Die Zahl der in der Slowakei durchgeführten Schwangerschaftsabbrüche ist laut Daten des Nationalen Zentrums für gesundheitliche Informationen deutlich zurückgegangen. Waren es 1997 noch 14,6 pro 1.000 Frauen im fruchtbaren Alter lag der Anteil 2018 bei nur 4,6. Dennoch sammelten sich am Sonntag (22.09.2019) zum dritten Mal Abtreibungsgegner zu einem „Marsch für das Leben" in Bratislava, an dem mehrere zehntausend Menschen teilnahmen und der einen friedlichen Verlauf hatte.
In der Slowakei ist der künstliche Schwangerschaftsabbruch bis zur 12. Woche erlaubt. In den letzten Jahren wurde er verstärkt zum Thema politischer Auseinandersetzungen. Im Frühjahr annoncierten die Regierungsparteien SMER-Sozialdemokratie und Slowakische Nationalpartei, die geltende Gesetzgebung verschärfen zu wollen. Nachdem das Meinungsforschungsinstitut Focus im September die Zahlen veröffentlichte, wonach 55,5 % der Befragten eine restriktivere Gesetzgebung ablehnen und lediglich 34,5 % dafür sind, änderten die Regierungsparteien ihre Rhetorik.
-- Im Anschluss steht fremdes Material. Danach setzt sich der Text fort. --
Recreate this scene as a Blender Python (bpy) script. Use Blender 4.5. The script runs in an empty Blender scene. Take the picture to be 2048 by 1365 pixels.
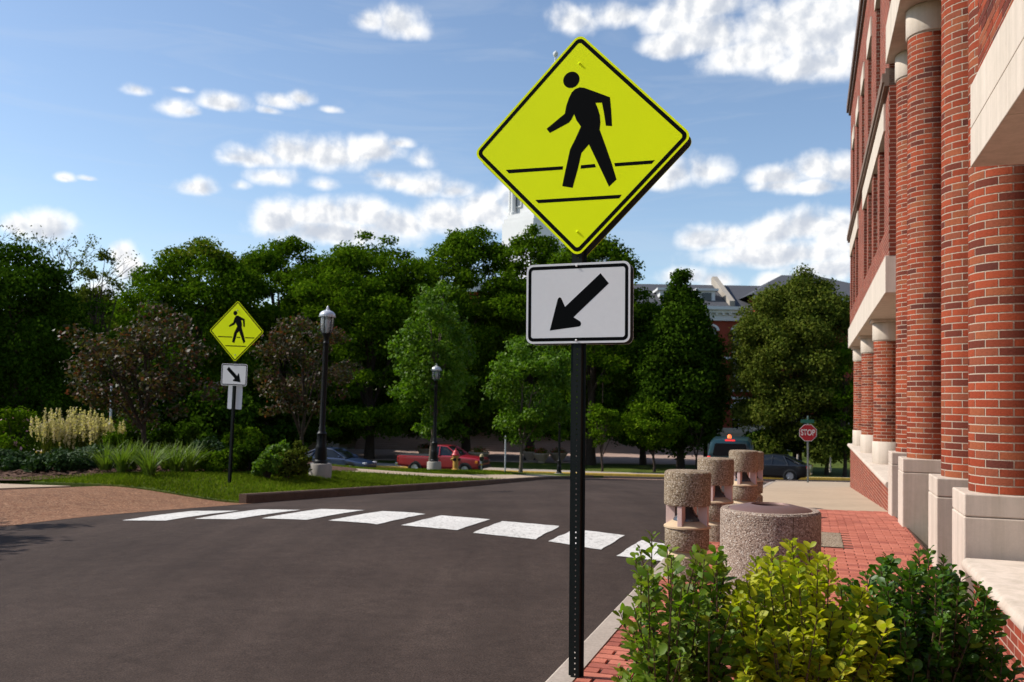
import bpy, bmesh, math, random
import numpy as np
from mathutils import Vector, Matrix, Euler
PI = math.pi
rad = math.radians
sc = bpy.context.scene
COL = sc.collection

# ------------------------------------------------------------------ camera
EYE = 1.65
FPX = 1800.0                       # focal length in pixels of a 2048 wide picture
PITCH = math.atan(60 / FPX)
ROLL = -0.016
cam = bpy.data.cameras.new('camera')
cam.sensor_width = 36.0
cam.lens = FPX / 2048 * 36.0
cam.shift_y = 60 / 2048
cam.clip_start = 0.05
cam.clip_end = 3000
cam.dof.use_dof = True
cam.dof.focus_distance = 5.2
cam.dof.aperture_fstop = 4.8
camo = bpy.data.objects.new('camera', cam)
COL.objects.link(camo)
camo.location = (0, 0, EYE)
camo.rotation_euler = (PI / 2 + PITCH, ROLL, 0)
sc.camera = camo

# ------------------------------------------------------------------ sun, sky, exposure
SUN_AZ = (-0.990, 0.139)             # horizontal direction towards the sun
SUN_EL = rad(43)
SUN_STRENGTH = 5.0
SKY_STRENGTH = 0.14
sc.view_settings.view_transform = 'Standard'
sc.view_settings.look = 'None'
sc.view_settings.exposure = 0.18
sc.view_settings.gamma = 1.0
sc.view_settings.use_curve_mapping = False
sc.cycles.use_adaptive_sampling = True; sc.cycles.adaptive_threshold = .02
sc.cycles.max_bounces = 4; sc.cycles.diffuse_bounces = 2; sc.cycles.glossy_bounces = 2; sc.cycles.transmission_bounces = 3; sc.cycles.transparent_max_bounces = 8
_l = math.hypot(*SUN_AZ)
SUN_DIR = Vector((SUN_AZ[0] / _l * math.cos(SUN_EL), SUN_AZ[1] / _l * math.cos(SUN_EL), math.sin(SUN_EL)))
sun = bpy.data.lights.new('sun', 'SUN')
sun.energy = SUN_STRENGTH
sun.angle = rad(0.53)
sun.color = (1.0, 0.955, 0.88)
suno = bpy.data.objects.new('sun', sun)
COL.objects.link(suno)
suno.location = (-30, 20, 40)
suno.rotation_euler = SUN_DIR.to_track_quat('Z', 'Y').to_euler()

CM = Matrix.Rotation(ROLL, 3, 'Y') @ Matrix.Rotation(PI / 2 + PITCH, 3, 'X')
def ray(px, py):
    """direction of a picture point (2048 wide picture), scaled so that y = 1"""
    d = CM @ Vector(((px - 1024) / FPX, (742.5 - py) / FPX, -1))
    return d / d.y
def at(px, py, y):
    d = ray(px, py)
    return Vector((d.x * y, y, EYE + d.z * y))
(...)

Bei dem Thema engagiert sich auch die Konferenz der Bischöfe der Slowakei, die mit weiteren Partnern zum dritten Mal den Nationalen Marsch der Abtreibungsgegner organisierte. Der Pressesprecher des Nationalmarsches Patrik Daniška erklärt: „Wir fordern von der Regierung und den Abgeordneten, die Diskriminierung ungeborener Kinder abzuschaffen. Das ist unser Ziel. Die erforderlichen Maßnahmen können dabei schrittweise erfolgen. Wir sehen vier Gesetzentwürfe im Parlament vorliegen, die den Schutz des nichtgeborenen Lebens verbessern wollen."
Die Organisatoren wollen letztendlich ein komplettes Verbot erzielen, das sich auch auf Opfer von Vergewaltigungen beziehen soll. Jana Debrecéniová von der Nichtregierungsorganisation „Bürger, Demokratie, Verantwortung" vertritt die Bewegung und Meinung der Wahlmöglichkeit Pro-Choice: „Bei den Gruppierungen, die sich bemühen, das Recht der Frau auf eine eigenständige Entscheidung einzuschränken, treten ideologische und religiöse Motive in den Vordergrund. Sie handeln mit dem Ziel, aus einem säkularen und auf bürgerlichen Prinzipien aufgebauten Staat einen religiösen Staat zu machen. Die bisherige Gesetzgebung ist in Sachen Frauenrechte ausgewogen und schützt das Leben als Wert in der Verfassung."
Den Nationalen Marsch der Abtreibungsgegner unterstützten mit ihrer Anwesenheit neben Politikern der Parteien SNS, KDH, OĽANO und Sme Rodina auch solche der rechtsextremistischen Volkspartei Unsere Slowakei ĽSNS, die mit zahlreichen grünen Parteifahnen und -symbolen in Erscheinung traten. Zwar hatte sich Veranstaltungssprecher Daniška von ihnen distanziert, äußerte aber dennoch die Überzeugung, dass die Unterstützung des gemeinsamen Ziels wichtiger sei. Ähnlich äußerte sich der Parlamentsvorsitzende und Chef der Slowakischen Nationalpartei, Andrej Danko, der von einem „gesellschaftlichen Kompromiss" sprach. Kritiker verwiesen auf die Brisanz der regen Beteiligung aus den Reihen der extremen Rechten sowie auf die schlimmen Erfahrungen aus der Zeit des katholischen Priesters Jozef Tiso, der den klerofaschistischen Kriegsstaat vor 1945 führte.